Certains enjeux remis en question
La pandémie actuelle pourrait aussi, selon André Lamoureux, transformer certains enjeux comme le libre-échange. « Toutes les négociations au sujet du libre-échange devraient avoir comme première condition, qu’il y ait des conditions sanitaires minimales dans les pays avec lesquels on fait du commerce », déplore le professeur qui peine à comprendre l’absence de la question sanitaire lors de certaines discussions à cet effet. Selon lui, il est primordial qu’à l’avenir, de nouveaux cadres soient établis pour les discussions à l’international. « On ne peut pas avoir une deuxième situation pareille; c’est l’économie mondiale qui en est affectée. » À son avis, la globalisation et le libre-échangisme risquent d’être remis en question.
De son côté, Anne-Marie Gingras est plus nuancée. « La dépendance envers la Chine est remise en question à court terme. Mais est-ce qu’à long terme, ce sera la même chose? Je n’ose même pas me prononcer dans la mesure où les produits moins onéreux qui viennent de la Chine s’inscrivent dans une chaîne d’approvisionnement qui fait l’affaire d’un peu tout le monde. » La professeure de sciences politiques admet qu’il est difficile de prévoir les développements et les influences à long terme. « Nous ne pouvons parler que du court terme parce que souvent, dans ce genre de crise, les gens préfèrent oublier et retourner à leurs habitudes d’avant. »

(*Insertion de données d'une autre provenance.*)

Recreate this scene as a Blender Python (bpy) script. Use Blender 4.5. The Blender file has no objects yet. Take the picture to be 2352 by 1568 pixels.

Il y a tout de même certains aspects qu’il serait préférable de retenir pour le futur, selon Anne-Marie Gingras. Elle souhaiterait notamment que l’attention que nous portons pour ce qui se passe ailleurs au Canada demeure. « J’aimerais qu’on puisse savoir ce qui se passe dans les provinces maritimes, en Ontario ou même en Colombie-Britannique, parce que finalement, ce n’est pas uniquement une question de comparaison, c’est une question de mieux connaître le fonctionnement des autres provinces. » Et ainsi, mieux comprendre certaines enjeux fondamentaux de notre pays comme le pétrole et les pipelines.